Photo:
Sophie Shore/Eclipse Sportswire
Tepin, a two-time Eclipse Award-winning mare and a member of the U.S. and Canada halls of fame, died in Europe, Coolmore trainer Aidan O’Brien
said Saturday in Paris.
“Tepin has unfortunately died, and I imagine that her
daughter will eventually pick up the baton at stud sooner or later,” O’Brien
told France-Galop, the racing authority that is in charge of this weekend’s
Prix de l’Arc de Triomphe meet in Paris.
Bred in Kentucky by Machmer Hall, Tepin was foaled March 14,
2011. She was by Bernstein out of the Stravinsky mare Life Happened. Bought as a
yearling for $140,000, owner Bat Masterson sent her to Mark Casse, who trained
her through her four seasons of racing.
With a record of 23: 13-5-1 and earnings of $4,437,918,
Tepin won six Grade 1 and Group 1 races. In North America they included the Just
A Game, First Lady and Breeders’ Cup Mile in 2015 and the Jenny Wiley and Woodbine
Mile in 2016. Perhaps most famously she captured the Queen Anne (G1) at Royal
Ascot in 2016.
After she finished second in the 2016 Breeders’ Cup Mile,
Tepin was sold for $8 million to Coolmore.
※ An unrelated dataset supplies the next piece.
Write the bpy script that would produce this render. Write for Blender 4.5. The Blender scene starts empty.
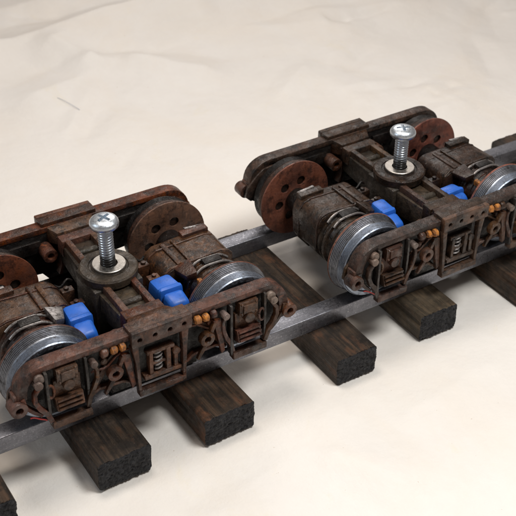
import bpy, bmesh, math, random
from mathutils import Vector, Matrix, noise

# ------------------------------------------------------------------ camera, world, lamps, exposure
# one Blender unit is one centimetre
sc = bpy.context.scene
sc.unit_settings.system = 'METRIC'
sc.unit_settings.scale_length = 0.01
COL = sc.collection

cam_data = bpy.data.cameras.new('camera')
cam = bpy.data.objects.new('camera', cam_data)
COL.objects.link(cam)
cam_r = Vector((0.84757724, -0.53050993, 0.0131166))
cam_u = Vector((0.29677675, 0.4943506, 0.81703185))
cam_f = Vector((0.43992771, 0.6886049, -0.57644332))
cam_p = Vector((-7.42610772, -17.44214536, 16.29049211))
M4 = Matrix((cam_r, cam_u, -cam_f)).transposed().to_4x4()
M4.translation = cam_p
cam.matrix_world = M4
cam_data.sensor_width = 36.0
cam_data.lens = 36.0 * 1101.5229 / 516.0
cam_data.clip_start = 0.1
cam_data.clip_end = 500.0
cam_data.dof.use_dof = True
cam_data.dof.focus_distance = 23.0
cam_data.dof.aperture_fstop = 0.75
sc.camera = cam

world = bpy.data.worlds.new('World')
sc.world = world
world.use_nodes = True
bg = world.node_tree.nodes['Background']
bg.inputs['Color'].default_value = (1.0, 0.89, 0.82, 1)
bg.inputs['Strength'].default_value = 0.21


def area(name, loc, target, sx, sy, power, color):
    d = bpy.data.lights.new(name, 'AREA')
    d.shape = 'RECTANGLE'
    d.size, d.size_y = sx, sy
    d.energy = power
    d.color = color
    o = bpy.data.objects.new(name, d)
    COL.objects.link(o)
    o.location = loc
    o.rotation_euler = (Vector(target) - Vector(loc)).to_track_quat('-Z', 'Y').to_euler()
    return o


area('ceiling_lamp', (0.0, 4.0, 30.0), (3.5, -3.0, 0.0), 8.0, 8.0, 3500.0, (1.0, 0.91, 0.82))
area('back_window', (24.0, 31.0, 27.0), (3.0, 0.0, 1.0), 16.0, 10.0, 3400.0, (1.0, 0.95, 0.91))
area('left_window', (-32.0, 8.0, 26.0), (2.0, 0.0, 1.0), 12.0, 14.0, 2200.0, (0.80, 0.90, 1.0))
area('room_lamp', (8.0, -10.0, 25.0), (5.0, -6.0, 0.0), 7.0, 7.0, 4900.0, (0.985, 0.99, 0.975))

sc.view_settings.view_transform = 'Standard'
sc.view_settings.look = 'None'
sc.view_settings.exposure = 0.0
sc.view_settings.gamma = 1.0
sc.render.engine = 'CYCLES'
sc.cycles.use_denoising = True
sc.cycles.max_bounces = 6
sc.cycles.diffuse_bounces = 3
sc.cycles.glossy_bounces = 3
sc.cycles.caustics_reflective = False
sc.cycles.caustics_refractive = False

random.seed(7)

# ------------------------------------------------------------------ materials


class NT:
    def __init__(self, name):
        self.m = bpy.data.materials.new(name)
        self.m.use_nodes = True
        self.t = self.m.node_tree
        self.b = self.t.nodes['Principled BSDF']
        self.tc = self.t.nodes.new('ShaderNodeTexCoord')
        self.oi = self.t.nodes.new('ShaderNodeObjectInfo')
        # object coordinates shifted by a random number for each object
        sh = self.t.nodes.new('ShaderNodeVectorMath')
        sh.operation = 'MULTIPLY_ADD'
        cmb = self.t.nodes.new('ShaderNodeCombineXYZ')
        for k in range(3):
            self.t.links.new(self.oi.outputs['Random'], cmb.inputs[k])
        self.t.links.new(cmb.outputs[0], sh.inputs[0])
        sh.inputs[1].default_value = (37.0, 19.0, 53.0)
        self.t.links.new(self.tc.outputs['Object'], sh.inputs[2])
        self.co = sh.outputs[0]

    def link(self, a, b):
        self.t.links.new(a, b)

    def scaled(self, s):
        n = self.t.nodes.new('ShaderNodeMapping')
        n.inputs['Scale'].default_value = s if isinstance(s, tuple) else (s, s, s)
        self.link(self.co, n.inputs[0])
        return n.outputs[0]

    def noise(self, s, detail=6, rough=.6, vec=None, dist=0.0):
        n = self.t.nodes.new('ShaderNodeTexNoise')
        n.inputs['Detail'].default_value = detail
        n.inputs['Roughness'].default_value = rough
        n.inputs['Distortion'].default_value = dist
        if isinstance(s, tuple):
            self.link(self.scaled(s), n.inputs['Vector'])
            n.inputs['Scale'].default_value = 1.0
        else:
            self.link(self.co, n.inputs['Vector'])
            n.inputs['Scale'].default_value = s
        return n.outputs['Fac']

    def ramp(self, fac, stops):
        n = self.t.nodes.new('ShaderNodeValToRGB')
        el = n.color_ramp.elements
        while len(el) < len(stops):
            el.new(0.5)
        for e, (p, c) in zip(el, stops):
            e.position = p
            e.color = (c, c, c, 1) if not isinstance(c, tuple) else (*c, 1)
        self.link(fac, n.inputs[0])
        return n.outputs[0]

    def mix(self, fac, a, b, mode='MIX'):
        n = self.t.nodes.new('ShaderNodeMix')
        n.data_type = 'RGBA'
        n.blend_type = mode
        for sock, v in ((n.inputs[0], fac), (n.inputs[6], a), (n.inputs[7], b)):
            if isinstance(v, (int, float)):
                sock.default_value = v
            elif isinstance(v, tuple):
                sock.default_value = (*v, 1)
            else:
                self.link(v, sock)
        return n.outputs[2]

    def bump(self, h, strength, dist):
        n = self.t.nodes.new('ShaderNodeBump')
        n.inputs['Strength'].default_value = strength
        n.inputs['Distance'].default_value = dist
        self.link(h, n.inputs['Height'])
        prev = self.b.inputs['Normal']
        if prev.is_linked:
            self.link(prev.links[0].from_socket, n.inputs['Normal'])
        self.link(n.outputs[0], prev)

    def set(self, key, v):
        s = self.b.inputs[key]
        if isinstance(v, (int, float)):
            s.default_value = v
        elif isinstance(v, tuple):
            s.default_value = (*v, 1)
        else:
            self.link(v, s)


def rusty(name, main, dark, rust, dust, shine=.45, rust_amt=.55, bump=.35):
    n = NT(name)
    rnd_ = n.oi.outputs['Random']
    c = n.mix(n.ramp(n.noise(2.0, 5, .65), [(.38, 0.), (.60, 1.)]), dark, main)
    c = n.mix(n.ramp(n.noise(5.5, 5, .7, dist=.6), [(rust_amt, 0.), (rust_amt + .14, 1.)]), c, rust)
    # run-off streaks, longer than wide
    c = n.mix(n.ramp(n.noise((9, 9, 1.6), 4, .65), [(.55, 0.), (.70, .75)]), c, tuple(x * .6 for x in dark))
    c = n.mix(n.ramp(n.noise(15, 4, .7), [(.61, 0.), (.74, .6)]), c, dust)
    c = n.mix(n.ramp(n.noise(4.2, 5, .72), [(.52, 0.), (.62, .9)]), c, tuple(x * .45 for x in dark))
    # dry-brushed wear along the raised edges
    geo = n.t.nodes.new('ShaderNodeNewGeometry')
    e = n.ramp(geo.outputs['Pointiness'], [(.53, 0.), (.64, 1.)])
    e = n.mix(1.0, e, n.ramp(n.noise(7, 5, .7), [(.42, 0.), (.62, .7)]), 'MULTIPLY')
    c = n.mix(e, c, tuple(min(1, (x * .75 + y * .45)) for x, y in zip(rust, dust)))
    # every casting took the paint a little differently
    hsv = n.t.nodes.new('ShaderNodeHueSaturation')
    for key, lo, hi, seed in (('Value', .54, 1.14, 1.0), ('Saturation', .90, 1.20, 7.3), ('Hue', .488, .512, 3.9)):
        ml = n.t.nodes.new('ShaderNodeMath')
        ml.operation = 'MULTIPLY'
        n.link(rnd_, ml.inputs[0])
        ml.inputs[1].default_value = seed * 17.13
        fr = n.t.nodes.new('ShaderNodeMath')
        fr.operation = 'FRACT'
        n.link(ml.outputs[0], fr.inputs[0])
        mr = n.t.nodes.new('ShaderNodeMapRange')
        mr.inputs['To Min'].default_value = lo
        mr.inputs['To Max'].default_value = hi
        n.link(fr.outputs[0], mr.inputs['Value'])
        n.link(mr.outputs[0], hsv.inputs[key])
    n.link(c, hsv.inputs['Color'])
    n.set('Base Color', hsv.outputs[0])
    n.set('Roughness', n.ramp(n.noise(6, 5, .7), [(.34, shine), (.62, shine + .38)]))
    n.set('Specular IOR Level', .34)
    n.bump(n.noise(26, 4, .7), bump, .03)
    n.bump(n.noise(9, 3, .6), bump * 1.1, .06)
    # patchy oil film that gives small wet glints
    n.set('Coat Weight', n.ramp(n.noise(4.5, 4, .65), [(.46, 0.), (.62, .55)]))
    n.set('Coat Roughness', .16)
    n.link(n.b.inputs['Normal'].links[0].from_socket, n.b.inputs['Coat Normal'])
    return n.m


def steel(name, col, rough, grime, amt=.55, metallic=1.0, scale=7):
    n = NT(name)
    g = n.ramp(n.noise(scale, 8, .7), [(amt, 0.), (amt + .16, 1.)])
    n.set('Base Color', n.mix(g, col, grime))
    n.set('Metallic', n.ramp(g, [(0., metallic), (1., .25)]))
    n.set('Roughness', n.ramp(n.noise(scale * 2.5, 6, .7), [(.3, rough), (.7, rough + .28)]))
    n.bump(n.noise(40, 6, .7), .22, .012)
    return n.m


M = {}
M['frame_red'] = rusty('weathered_red_brown_paint', (.095, .037, .020), (.021, .011, .008), (.180, .063, .026), (.16, .090, .055), .26, .56)
M['frame_dark'] = rusty('weathered_dark_brown_paint', (.054, .029, .018), (.011, .008, .006), (.120, .050, .025), (.12, .075, .050), .24, .60)
M['detail_red'] = rusty('rusty_detail_paint', (.112, .048, .030), (.023, .012, .009), (.190, .072, .033), (.20, .120, .080), .24, .56)
M['detail_dark'] = rusty('rusty_detail_paint_dark', (.090, .046, .030), (.018, .011, .009), (.160, .070, .036), (.18, .115, .080), .24, .57)
M['black'] = rusty('oily_black_and_shade', (.008, .006, .005), (.004, .003, .003), (.020, .010, .007), (.032, .022, .016), .24, .62)  # oily black parts, and painted-in shade for recesses and gaps
M['motor'] = rusty('oily_brown_housing', (.080, .034, .018), (.016, .009, .007), (.150, .054, .022), (.12, .068, .042), .15, .55, .3)
M['motor_dark'] = rusty('oily_dark_housing', (.032, .018, .011), (.008, .006, .005), (.085, .036, .018), (.08, .052, .036), .14, .60, .3)
M['disc'] = rusty('rust_brown_wheel_disc', (.235, .078, .036), (.130, .045, .023), (.290, .098, .042), (.10, .045, .028), .38, .55, .2)
M['disc_red'] = rusty('dull_brown_wheel_disc', (.175, .062, .031), (.098, .037, .021), (.225, .078, .036), (.13, .062, .038), .38, .55, .2)
M['plate'] = rusty('greasy_olive_brown_plate', (.024, .016, .010), (.009, .006, .005), (.042, .023, .013), (.05, .034, .022), .28, .58, .3)
M['disc_dark'] = rusty('grimy_wheel_back', (.040, .020, .012), (.012, .008, .006), (.090, .034, .018), (.08, .045, .03), .3, .58)
M['strap'] = rusty('worn_black_strap', (.026, .022, .020), (.010, .009, .009), (.070, .040, .028), (.16, .14, .12), .24, .58)
M['disc'] = rusty('rust_brown_wheel_disc', (.215, .078, .042), (.120, .046, .028), (.260, .098, .050), (.10, .05, .035), .40, .55, .2)
M['disc_red'] = rusty('dull_brown_wheel_disc', (.160, .064, .038), (.090, .039, .026), (.210, .080, .044), (.13, .07, .048), .40, .55, .2)
M['plate'] = rusty('greasy_olive_brown_plate', (.050, .037, .025), (.022, .017, .012), (.070, .045, .028), (.09, .07, .05), .34, .58, .3)
M['tread'] = steel('turned_steel_flange', (.30, .31, .34), .22, (.030, .024, .022), .50, 1.0, 4)
M['face'] = steel('bright_steel_face', (.30, .34, .41), .26, (.060, .058, .064), .52, 1.0, 9)
M['zinc'] = steel('zinc_plated_screw', (.70, .76, .82), .20, (.30, .33, .36), .66, 1.0, 12)
n = NT('greased_screw_thread')
sep = n.t.nodes.new('ShaderNodeSeparateXYZ')
n.link(n.tc.outputs['Object'], sep.inputs[0])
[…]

Her progeny include 3-year-old filly
Grateful, who won Saturday’s Prix de Royallieu (G1) at ParisLongchamp, and
2-year-old colt Delacroix, who broke his maiden in August at the Curragh.
Tepin was voted the champion grass mare in 2015 and 2016.
She was inducted into the Canada Horse Racing Hall of Fame in 2020 and the
National Museum of Racing and Hall of Fame in the U.S. in 2022.